If grammar with its components such as adjectives, pronouns, and present continuous tense is to be drummed into his ears, the child will surely find learning of English a far off dream. Knowledge of grammar will come on its own, when the teacher handles the class in a competent manner. Grammar is present in the very atmosphere of the classroom and the child is allowed to breathe and enjoy the air of grammar without any inhibition.

Teaching of Rhymes

The content for the teaching of rhymes should be substantially increased. No doubt, the child will begin it in standard I and continue it in standard II but at both the stages, the teaching should be taken up in an intensive manner and not dealt with in a perfunctory manner. The children if they have to develop love for rhymes should be told how to sing the rhymes in a conventional musical manner. As it is, the child is just taught to repeat it as though it were a “vaipaadu” (Multiplication table). Such a process deprives learning of rhymes of life and animation.
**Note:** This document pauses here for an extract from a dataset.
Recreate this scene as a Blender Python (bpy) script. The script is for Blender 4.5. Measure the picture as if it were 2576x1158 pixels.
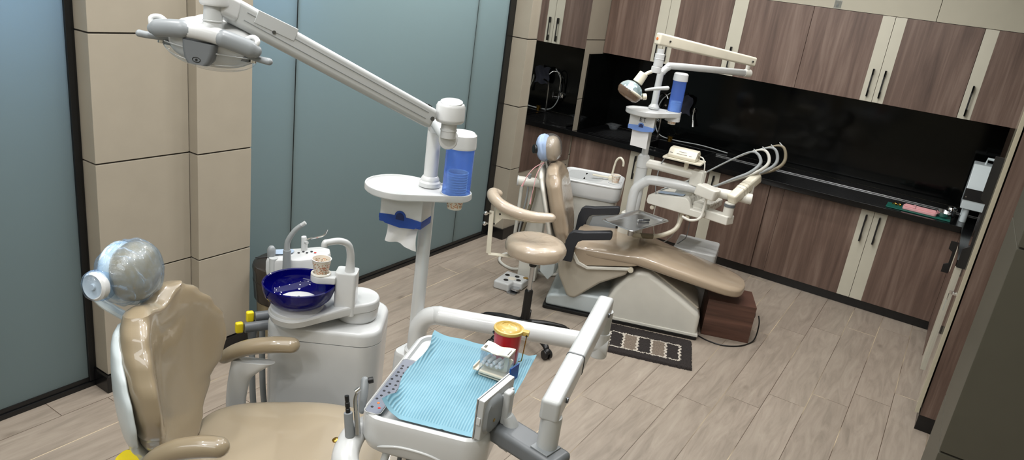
import bpy, bmesh, math, random
from mathutils import Vector, Matrix
random.seed(7)
R = math.radians
for o in list(bpy.data.objects): bpy.data.objects.remove(o)
SC = bpy.context.scene; COL = SC.collection

# ---------------------------------------------------------------- camera
cam_d = bpy.data.cameras.new('camera'); cam = bpy.data.objects.new('camera', cam_d); COL.objects.link(cam)
F_PX, YAW, PITCH, ROLL, CAM_H = 1823.05, -0.52674995, 0.33302984, 0.13787088, 2.1
cam_d.sensor_fit = 'HORIZONTAL'; cam_d.sensor_width = 36.0; cam_d.lens = 36.0*F_PX/2576; cam_d.clip_start = .02
fw = Vector((math.sin(YAW)*math.cos(PITCH), math.cos(YAW)*math.cos(PITCH), -math.sin(PITCH)))
rt = Vector((math.cos(YAW), -math.sin(YAW), 0)); up = rt.cross(fw)
r2 = rt*math.cos(ROLL)+up*math.sin(ROLL); u2 = -rt*math.sin(ROLL)+up*math.cos(ROLL)
cam.matrix_world = Matrix(((r2.x,u2.x,-fw.x,0),(r2.y,u2.y,-fw.y,0),(r2.z,u2.z,-fw.z,CAM_H),(0,0,0,1)))
SC.camera = cam

# ---------------------------------------------------------------- world, lights, exposure
w = bpy.data.worlds.new('World'); SC.world = w; w.use_nodes = True
w.node_tree.nodes['Background'].inputs[0].default_value = (.75,.85,1,1)
w.node_tree.nodes['Background'].inputs[1].default_value = .3
SC.view_settings.view_transform = 'Standard'; SC.view_settings.look = 'None'
SC.view_settings.exposure = -0.14; SC.view_settings.gamma = 1.0; SC.view_settings.use_curve_mapping = False
def area(name, loc, size, power, col=(1,1,1), shape='DISK', rot=(0,0,0), sy=None, spread=None):
    d = bpy.data.lights.new(name, 'AREA'); d.shape = shape; d.size = size; d.energy = power; d.color = col
    if sy: d.size_y = sy
    if spread: d.spread = spread
    o = bpy.data.objects.new(name, d); COL.objects.link(o); o.location = loc; o.rotation_euler = rot
    return o
CEIL = 3.1
SPOTS = [(-1.45,-.6),(-2.2,.4),(-.7,.4),(-2.2,2.0),(-.7,2.0),(-2.2,3.6),(-.7,3.6),(-2.2,5.2),(-.7,5.2),(-1.45,1.2),(-1.45,4.4),(-2.65,4.05)]  # last one is added near the far pilaster to brighten it
for i,(x,y) in enumerate(SPOTS):
    area('ceiling_downlight_beam', (x,y,CEIL-.03), .13, 15.0, (1,.985,.965))
# wide overhead fill added to even out the light, no real fixture
area('added_ceiling_fill', (-1.4,2.4,CEIL-.03), 1.4, 64.0, (.98,.99,1), 'RECTANGLE', sy=6.2)
area('added_front_fill', (-1.2,-1.25,CEIL-.25), 2.6, 20.0, (.97,.99,1), 'RECTANGLE', (R(48),0,0), sy=.5)  # unseen fill added behind the camera to lift camera-facing sides
# daylight and cool lamps in the corridor behind the frosted glass
area('corridor_lamp', (-3.75,3.9,2.72), .6, 125.0, (.86,.97,1.0), 'RECTANGLE', (0,R(-28),0), sy=3.2)
area('corridor_far_lamp', (-4.7,2.2,1.7), 1.6, 42.0, (.86,.97,1.0), 'RECTANGLE', (0,R(-90),0), sy=5.0)
area('corridor_blue_lamp', (-3.5,2.58,2.1), .3, 6.0, (.33,.55,1.0), 'RECTANGLE', (0,R(-60),0), sy=.35)
area('corridor_window_light', (-3.55,1.36,1.95), .45, 10.0, (.42,.62,1.0), 'RECTANGLE', (0,R(-70),0), sy=.5)
SC.cycles.transparent_max_bounces = 32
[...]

In-service training for the teachers

It would be strange but it is true that we have to ask the teacher “Teacher! Teach yourself!” Technically, and in principle only such teachers who have undergone proper vigorous training in the in-service training could be relied upon to attain a level of professionalism in the handling of English teaching from standard I itself.

The main handicap comes in the form of flawed pronunciation, accent and intonation when we speak English. It is a common experience to find teachers pronouncing even Tamil words in a ‘slangish’ way. When we undertake to introduce teaching of English from standard I itself in an ambitious way, no loopholes should be left in the planning and implementation. When the child is instructed to speak English in an acceptable way half the battle is over. It is speaking which has to be taken in hand first. Writing will take care of itself.

Another salient feature of this approach is that the novice child sheds any sense of defeatism in him and builds up a requisite level of confidence and hope that he has been well put by the teacher on the road to the mastery of English language. As it were, the child develops love, pride and passion in the possession of communication skills.

The keynotes of the in-service training should include such aspects as:

  • Doing the rhymes in time honoured fashion as in English country.
  • Attaining competency in bringing the child up in communicative skills (Spoken English).
  • It is a fact not known to many that secrecy of mastering English language lies in mastering prepositions. The
  • scope af the knowledge of prepositions and its practical use have not been fully realized by many of the teachers themselves. It is accepted by all that short sentences are more vigorous and forceful than long sentences. A judicious and apt use of prepositions imparts glow and strength to the style of a speaker or writer.
  • Another allied factor is the role, which idioms and proverbs play in the force of English style. But a note of caution has to be sounded here. Overuse of idioms could be cloying like pickles. So, everything in right
  • proportion. The idioms should be there but they should not be over used.
  • In the in-service training, the teacher must learn the newer techniques of teaching the child in the writing of
  • alphabet, instead of doing it in the formal and heavy manner. The child should be taught the use of strokes and curves and loops. The initial step should be to tell the child to just draw lines, curves etc. By this way all the horrors of making the child learn the alphabet are done away with. The child learns it in a playful way.

Teaching English daily and not for 3 days a week

The new scheme would end as a still–born child if teaching of English were to be done on LOE (Life Oriented Education) basis. Teaching and learning could succeed only when it is carried on from day to day. This means that regular fixed hours should be allotted on a daily basis. If the above ponts are taken into consideration, classroom teaching would enhance its usefulness.